10. Acknowledgements
Waving or nodding at people we pass on the streets seems absolutely like a MUST to us. Yet, for years I’ve noticed that walkers seem taken aback at our attention and cyclists can’t be bothered.
We’re moving at just the right pace to say hi and then never see you again.
11. Fashion Disasters
Wearing neon colors for a normal mid-week workout and feeling pretty stoked about it. Honestly, we wear so many things that would horrify those who truly understand fashion…and we love it.
And a few more to make you say…oh yup that’s me too.

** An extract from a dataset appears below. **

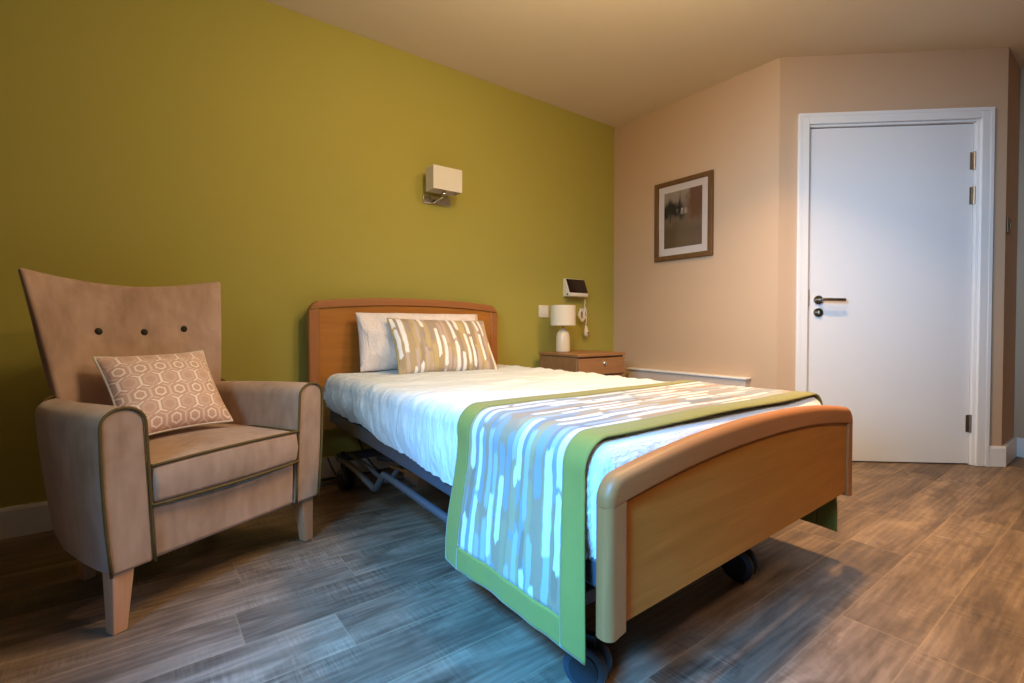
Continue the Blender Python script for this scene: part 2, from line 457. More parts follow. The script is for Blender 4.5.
# low boxing along the beige wall
t1 = MB().box(-.062, -.001, -1.115, -.20, .118, .478).build('trim_1', M['boxing'], bevel=.003)
struct(t1)
MB().box(-.072, -.001, -1.125, -.19, .478, .492).build('ledge', M['white'], t1, bevel=.004)

# door
dl = dbox(MB(), .181, 1.088, -.060, -.018, .006, 1.982).build('door_1', M['door'], bevel=.002); struct(dl)
fr = MB()
def arch(s0, s1, z0, z1):
    dbox(fr, s0, s1, 0, .018, z0, z1)
# architrave (outer moulding) and lining
AO0, AO1, AZ = .103, 1.170, 2.06
arch(AO0, .165, 0, AZ); arch(1.104, AO1, 0, AZ); arch(.165, 1.104, AZ - .062, AZ)
arch_lip = MB()
for s0, s1, z0, z1 in ((AO0, AO0 + .02, 0, AZ), (AO1 - .02, AO1, 0, AZ), (AO0 + .02, AO1 - .02, AZ - .02, AZ)):
    dbox(arch_lip, s0, s1, .018, .0205, z0, z1)
fr.build('architrave', M['white'], dl, bevel=.004)
arch_lip.build('architrave_lip', M['white'], dl, bevel=.003)
li = MB()
dbox(li, .130, .178, -.11, 0, 0, 2.02); dbox(li, 1.091, 1.150, -.11, 0, 0, 2.02); dbox(li, .178, 1.091, -.11, 0, 1.986, 2.02)
li.build('door_frame', M['white'], dl, bevel=.002)
hd = MB()
def dly(s, z, d0, d1, r, mb, seg=24):
    vs = []; fs = []
    for d in (d0, d1):
        for k in range(seg):
            a = 2 * PI * k / seg; vs.append(door_pt(s + r * math.cos(a), d, z + r * math.sin(a)))
    for k in range(seg):
        l = (k + 1) % seg; fs.append((k, l, seg + l, seg + k))
    fs += [tuple(range(seg))[::-1], tuple(range(seg, 2 * seg))]; mb.add(vs, fs)
dly(.238, .967, -.018, -.008, .026, hd); dly(.238, .967, -.008, .036, .0095, hd, 16)
hd.tube([door_pt(.238, .034, .967), door_pt(.265, .040, .967), door_pt(.30, .040, .966), door_pt(.362, .038, .965)], .0095, 12)
hd.build('door_handle', M['chrome'], dl, smooth=True)
es = MB(); dly(.238, .892, -.018, -.008, .026, es); dly(.238, .892, -.008, -.001, .013, es, 16)
dbox(es, .234, .242, -.001, .008, .882, .902)
es.build('thumb_turn', M['chrome'], dl, smooth=True)
for z in (1.767, 1.567, .242):
    h = MB(); dbox(h, 1.069, 1.089, -.0185, -.0155, z - .05, z + .05)
    h.tube([door_pt(1.0895, -.010, z - .052), door_pt(1.0895, -.010, z + .052)], .0075, 12)
    h.build('hinge', M['chrome'], dl, smooth=True)
# strike plate on the frame
sp = MB(); dbox(sp, .1755, .1795, -.017, .0005, .93, 1.03); sp.build('strike_plate', M['chrome'], dl)

# switch on the short corridor wall
sw = thing('light_switch', 'small metal switch plate on the narrow wall right of the white door', 'switch', (1.0, C3.y, 1.395))
MB().box(-.043, .043, -.008, -.0005, -.045, .045).build('plate', M['bronze'], sw, bevel=.003)
MB().box(-.008, .008, -.014, -.008, -.016, .016).build('rocker', M['bronze'], sw, bevel=.002)

# ------------------------------------------------------------------ bed
BX = -1.787; BY0 = -.06
bed = thing('hospital_bed', 'wooden profiling care bed on castors with arched headboard and footboard', 'bed', (BX, 0, 0))
def arch_top(x, hw, zc, drop, rc, p=2.2):
    """height of an arched board with rounded shoulders at offset x from its centre"""
    z = zc - drop * abs(x / hw) ** p
    d = hw - abs(x)
    if d < rc: z -= rc - math.sqrt(max(0, rc * rc - (rc - d) ** 2))
    return z
def board_poly(hw, z0, zc, drop, rc, n=60, inset=0):
    pts = [(-hw, z0), (hw, z0)]
    xs = []
    for i in range(n + 1):
        a = PI * i / n; xs.append(hw * math.cos(a))
    return pts + [(x, arch_top(x, hw, zc, drop, rc)) for x in xs][0:]
def band_poly(hw, zc, drop, rc, h, hw2=None, n=60):
    """arched cap: outer arch above, inner seam curve below"""
    up = [(hw * math.cos(PI * i / n), arch_top(hw * math.cos(PI * i / n), hw, zc, drop, rc)) for i in range(n + 1)]
    lo = [(hw * math.cos(PI * i / n), min(arch_top(hw * math.cos(PI * i / n), hw, zc - h, drop, .001), 99)) for i in range(n + 1)]
    up = [(a, max(z, l[1] + .002)) for (a, z), l in zip(up, lo)]
    return up + lo[::-1]
def cap_board(hw, zc, drop, rc, h, y0, y1, r, parent, n=72):
    """arched cap whose outer edge is rounded front and back, flush with the stiles at its ends"""
    seam = lambda x: arch_top(x, hw, zc - h, drop, .0001)
    zs = zc - h - drop
    path = [Vector((hw, zs))]
    for i in range(n + 1):
        x = hw * math.cos(PI * i / n); path.append(Vector((x, max(zs + .001, arch_top(x, hw, zc, drop, rc)))))
    path.append(Vector((-hw, zs)))
    K = 6; rings = []
    for i, p in enumerate(path):
        a, b_ = path[max(0, i - 1)], path[min(len(path) - 1, i + 1)]
        t = (b_ - a).normalized(); nin = Vector((-t.y, t.x))       # path runs right to left over the top: inward is below
        if i in (0, 1): nin = Vector((-1, 0))
        if i in (len(path) - 1, len(path) - 2): nin = Vector((1, 0))
        lx = max(-(hw - r), min(hw - r, p.x)); lz = seam(lx)
        ring = [(lx, y0, lz)]
        for k in range(K + 1):
            th = PI / 2 * k / K
            q = p + nin * (r * (1 - math.sin(th))); ring.append((q.x, y0 + r * (1 - math.cos(th)), max(q.y, zs)))
        for k in range(K + 1):
            th = PI / 2 * (1 - k / K)
            q = p + nin * (r * (1 - math.sin(th))); ring.append((q.x, y1 - r * (1 - math.cos(th)), max(q.y, zs)))
        ring.append((lx, y1, lz)); rings.append(ring)
    m = len(rings[0]); vs = [q for rg in rings for q in rg]; fs = []
    for i in range(len(rings) - 1):
        for k in range(m):
            l = (k + 1) % m; fs.append((i * m + k, i * m + l, (i + 1) * m + l, (i + 1) * m + k))
    fs += [tuple(range(m)), tuple((len(rings) - 1) * m + k for k in range(m))[::-1]]
    return MB().add(vs, fs).build('cap', M['oakcap'], parent, smooth=True, weld=.00005)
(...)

12. We know that putting band aids on your nipples is a sign of brilliance to avoid runner’s nipple. And yes, we participate in a sport where that too is not weird at all to us. Other sports also get bloody, just usually from contact with another human and not a shirt.
13. We love to talk about our healthy lifestyle and our equal love of cereal and pizza.
14. Runners use words like fartlek with a completely straight face
15. Say things like “I could have run here faster than this.” – also leads to run commuting.
16. Discuss distances with things like “just” or “only”
– It’s “only” a 6 mile run
– It’s “only” an hour run
– It’s “just” a half marathon
17. Choose to run not once, but twice in a single day! Often because while driving, we saw someone running and felt jealous.
18. We talk about lubing ourselves up, a lot. Like constantly. We don’t even giggle when saying it or standing a group of people pulling up our shorts to rub on a little more just in case.
19. Finding it totally normal to foam roll, use a tennis ball or other tool while chatting or watching tv.
20. Having and rotating multiple pairs of running shoes…for what many think is just one activity. ONE activity, my what a silly idea.
21. Always being aware of where restrooms and water fountains are.
22. Propping our phones on weird things like a trash can to get that perfect Instagram shot to ensure everyone knows that we ran today.
23. We put screws in our shoes so that we can keep running in the ice and snow.
24. Runners don’t recognize each other outside of running groups when they aren’t in ponytails and running shorts.
25. Rooms strung up with wicking clothing to dry (even though newer stuff can actually go in the dryer).
Any weird runner quirks that I completely missed this time?